Так или иначе, народ, наделенный такой глубокой интуицией внутренней жизни, был должен рано или поздно обратиться к философии, ибо "истинный предмет и здравой философии, и русского мыслящего ума есть внутренний мир"43. В течение многих столетий русский народ накапливал бесценный опыт души, опыт "внутреннего человека", а на путях святости, подвижничества -- и опыт духовной личности. И теперь у него было что сказать о человеке, сказать на языке строгих философских понятий, чтобы в рационально-философской форме вполне овладеть своим собственным содержанием. При этом историческая реальность такова: в философии, в учении о самосознании человека, русским мыслителям выпал жребий "работников одиннадцатого часа" (Мф. 20, 9): они приступили к делу тогда, когда решалась судьба христианской философии как таковой.
Вот что необходимо ясно понять в вопросе о связи русской философии с философией европейской: первая пришла здесь не "с опозданием", а именно в решающий момент. В тот момент, когда европейская философия, с одной стороны, уже заложила, усилиями своих подлинных классиков, фундамент метафизического учения о человеке, осознала проблему человека (а не "абсолюта", "космоса" и т. д.) как собственную проблему философии. Но с другой стороны, именно в этот исторический момент европейская философия испытала сильнейший удар сил, которые (одни сознательно, другие безотчетно) стремились утвердить ложный взгляд на человека -- ложный, то есть противоречащий и данным человеческого самосознания, и христианской идее личности. Вот почему отношение русских мыслителей к западной философии не могло быть однозначным; здесь необходимым образом соединялись "за" и "против", приятие одного и неприятие другого. Но критерий такого предпочтения русский мыслящий человек находил уже не вне себя, а в себе самом, в своей душе, в своей культурно-исторической судьбе, в своем христианском назначении.

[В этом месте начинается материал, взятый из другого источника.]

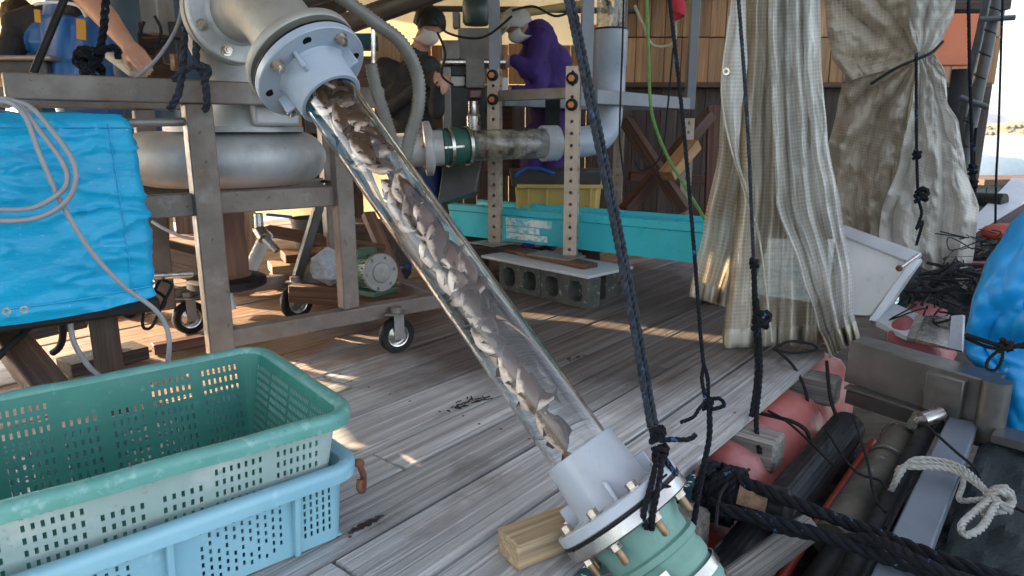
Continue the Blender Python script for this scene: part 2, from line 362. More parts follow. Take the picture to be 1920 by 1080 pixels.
m_hem = sheet('hem_tape', (.68, .66, .58), (.55, .51, .40), 0, .25, 0., .45, stain=(.40, .26, .14))
m_curt2 = sheet('brown_stained_sheet', (.42, .36, .27), (.31, .255, .185), 60., .40, .05, .36, (.43, .37, .28), stain=(.22, .16, .10), bump=.5)
m_curt3 = sheet('pale_sheet', (.55, .52, .47), (.44, .41, .36), 60., .35, .04, .36, (.56, .53, .48), stain=(.36, .30, .22), bump=.4)
m_cream = sheet('cream_canvas', (.74, .60, .36), (.68, .52, .28), 0, .42, 0., .6, bump=.15, ns=2.)
m_roof = sheet('roof_canvas', (.30, .26, .18), (.25, .21, .14), 0, .10, 0., .6, bump=.15, ns=2.)
m_skin = M('skin', (.50, .27, .18), (.44, .22, .145), .5, 0, 14, bump=.1, bs=200)
m_hair = M('black_hair', (.004, .0035, .003), (.008, .007, .006), .6, 0, 30, bump=.6, bs=160, stretch=(1, 1, .3))
m_cblack = M('black_jacket', (.014, .014, .016), (.022, .022, .024), .8, 0, 8, bump=.3, bs=40)
m_cblue = M('navy_trousers', (.02, .05, .19), (.015, .038, .14), .7, 0, 8, bump=.3, bs=40)
m_apron = M('blue_apron', (.028, .135, .37), (.022, .11, .31), .45, 0, 5, bump=.3, bs=20)
m_purple = M('purple_jacket', (.066, .028, .19), (.043, .018, .13), .85, 0, 5, bump=.6, bs=22, bd=.012)
m_teal2 = M('teal_jacket', (.02, .10, .17), (.015, .08, .13), .7)
m_hood = M('pale_grey_hood', (.50, .49, .46), (.38, .37, .34), .8, 0, 9, bump=.3)
m_mask = M('white_mask', (.62, .58, .52), (.55, .51, .46), .8)
m_glove = M('pale_work_glove', (.58, .55, .45), (.45, .42, .33), .8)
m_orstrap = M('orange_strap', (.55, .27, .03), (.45, .2, .02), .6)
m_netdark = M('dark_net', (.010, .017, .018), (.022, .032, .032), .85, 0, 30, bump=1., bs=120, bd=.02)
m_bamboo = M('dark_pole', (.045, .05, .055), (.075, .08, .08), .5, 0, 10, bump=.4)
m_hull = M('white_hull', (.78, .79, .80), (.70, .71, .72), .35)
# ------------------------------------------------------------------ oriented timber
def timber(name, p0, p1, wd, ht, mat, parent=None, up=(0, 0, 1), bevel=.004, jag=0., label=None, cat=None, group=None, segs=1):
    p0, p1 = V(p0), V(p1); d, s_, u = basis(p1 - p0, V(up)); L = (p1 - p0).length
    mb = MB(); n = max(1, segs); vs = []; fs = []
    for i in range(n + 1):
        x = -L / 2 + L * i / n; k = 1 + (random.uniform(-.03, .03) if jag else 0)
        for a, b in ((-1, -1), (1, -1), (1, 1), (-1, 1)):
            ex = random.uniform(-jag, jag) if jag and i in (0, n) else 0
            vs.append((x + ex, a * wd / 2 * k, b * ht / 2))
    for i in range(n):
        for k in range(4): fs.append((i * 4 + k, i * 4 + (k + 1) % 4, (i + 1) * 4 + (k + 1) % 4, (i + 1) * 4 + k))
    fs += [(3, 2, 1, 0), tuple(n * 4 + k for k in range(4))]
    mb.add(vs, fs); off = ORI.get(parent.name, V()) if parent else V()
    ob = build(name, mb, mat, None, label, cat, group, bevel=bevel, bseg=1)
    ob.rotation_euler = Matrix((d, s_, u)).transposed().to_euler(); ob.location = (p0 + p1) / 2 - off
    if parent: ob.parent = parent
    return ob
A_ = V((.629, .777, 0)); N_ = V((.777, -.629, 0))
def AN(a, n, z=0.): return A_ * a + N_ * n + V((0, 0, z))

# ------------------------------------------------------------------ sea, island, far hills
mb = MB(); mb.grid(lambda a, b: V((-900 + 2400 * a, -300 + 2600 * b, -1.25)), 8, 8)
m_sea = M('sea_water', (.05, .12, .17), (.06, .14, .19), .12, 0, .4, bump=.9, bs=1.2, bd=.25, rr=.05)
build('sea', mb, m_sea, kind='structure')
m_isle = M('hazed_island_slope', (.27, .24, .19), (.19, .18, .145), .9, 0, .03, bump=0, spot=((.34, .26, .15), .06, .52, .6))  # distance haze is paled into the slope colour
m_hill = M('hazed_far_hill', (.30, .33, .40), (.26, .29, .36), .95, 0, .01, bump=0)  # blue grey tone paints the haze over the far hills
def ridge(x0, x1, y0, depth, h, seed, rough=.5):
    def fn(a, b):
        x = x0 + (x1 - x0) * a; y = y0 + depth * b; e = math.sin(math.pi * a) ** .5 * math.sin(math.pi * min(1, b * .9 + .02)) ** .6
        return V((x, y, -1.3 + h * e * (.75 + rough * fbm((x * .012 + seed, y * .02, seed), 1., 4))))
    return fn
mb = MB(); mb.grid(ridge(255, 480, 350, 110, 9.5, 3.), 60, 14); build('island', mb, m_isle, kind='structure')
mb = MB(); mb.grid(ridge(500, 2200, 1500, 420, 66, 8., .35), 70, 10); build('hills', mb, m_hill, kind='structure')
# island trees, a low band of scrub that reads as one mass
mb = MB()
for i in range(260):
    a = random.random(); b = random.uniform(.05, .5); p = ridge(255, 480, 350, 110, 9.5, 3.)(a, b); r = random.uniform(.6, 1.6)
    mb.ball(p + V((0, 0, r * .4)), (r * 1.3, r, r * .9), 6)
build('scrub', mb, M('hazed_scrub_green', (.17, .17, .13), (.20, .19, .145), .9, 0, .1, bump=0), kind='stuff', label='low scrub covering the distant island', cat='scrub')  # green greyed to carry the distance haze

# ------------------------------------------------------------------ deck of planks
deck = thing('deck', 'weathered grey timber deck running up to the open edge', 'deck', AN(1, -2, -.05), kind='structure')
edges = [-.83, -1.075, -1.31, -1.535, -1.70, -1.99, -2.235]
while edges[-1] > -7.4: edges.append(edges[-1] - random.uniform(.2, .27))
for i, (n0, n1) in enumerate(zip(edges, edges[1:])):
    nm = (n0 + n1) / 2; wd = (n0 - n1) - random.uniform(.006, .012)
    end = 3.5 + random.uniform(-.05, .03) if n0 > -1.2 else (4.4 if n0 > -1.6 else min(8.5, 4.6 + (-1.6 - n0) * 2.2))
    a = -1.9 + random.uniform(0, .6) if n0 > -3 else .2 - (n0 + 3) * .55 * -1 - 1.4
    cuts = [a]
    first = [2.1, .9, 2.75, 1.35, 3.3, 2.4, 1.7, 3.05][i % 8]
    if first > a + .6: cuts.append(first)
    while cuts[-1] + 4.2 < end: cuts.append(cuts[-1] + random.uniform(3.2, 4.))
    cuts.append(end)
    for c0, c1 in zip(cuts, cuts[1:]):
        z = -.018 + random.uniform(-.003, .003)
        timber('plank', AN(c0 + .003, nm, z), AN(c1 - .003, nm, z), wd, .036, m_deck, deck, bevel=.004, jag=.004, segs=4)
for a in (1.0, 1.75, 2.43, 3.22):
    timber('joist', AN(a, -.70, -.105), AN(a, -4.4, -.105), .12, .125, m_greywood, deck, bevel=.012)

mb = MB()
for n0, n1 in zip(edges[:9], edges[1:10]):
    for a in (1.0, 1.75, 2.43, 3.22):
        for k in (.22, .78): mb.lathe([(.0055, .0), (.005, .0012), (0, .0015)], AN(a + random.uniform(-.02, .02), n0 + (n1 - n0) * k + random.uniform(-.012, .012), .0015), (0, 0, 1), 8)
build('nail_heads', mb, m_rust, deck, kind='stuff')
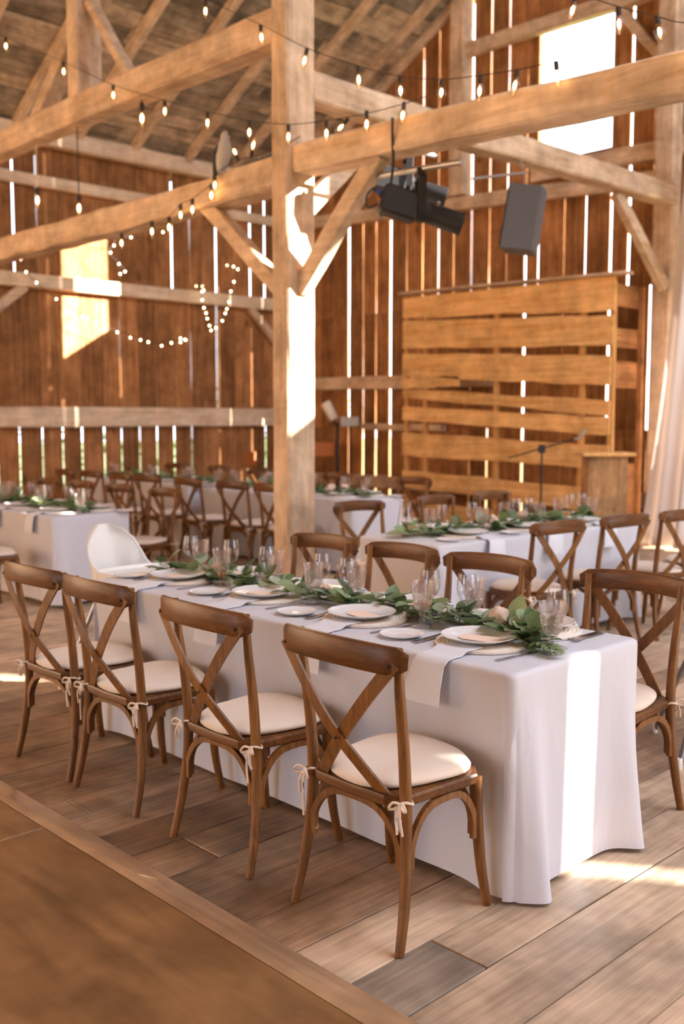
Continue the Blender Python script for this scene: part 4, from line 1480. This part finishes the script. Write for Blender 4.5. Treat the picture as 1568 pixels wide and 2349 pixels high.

На основании этого критерия (все грани которого нам предстоит рассмотреть по возможности полно) русская философия избрала путь, который ретроспективно и в первом приближении можно определить как путь рационально-метафизического персонализма. Сейчас, в начале нашего исследования, такое, пусть и весьма сухое, определение совершенно необходимо, чтобы сразу выделить те черты русской национальной философии, которые в ней изначально присутствовали и сохранялись, хотя и соединялись по мере развития с другими, в каких-то отношениях не менее и даже более важными чертами. О правильно понятой рациональности (то есть основательности и очевидности) настоящего философского знания мы уже говорили (и этот разговор будет, естественно, продолжен). Еще больше внимания мы уделим тому, чтобы уяснить метафизический пафос русской философии, тот пафос, который постепенно раскроет себя как пафос глубоко христианский.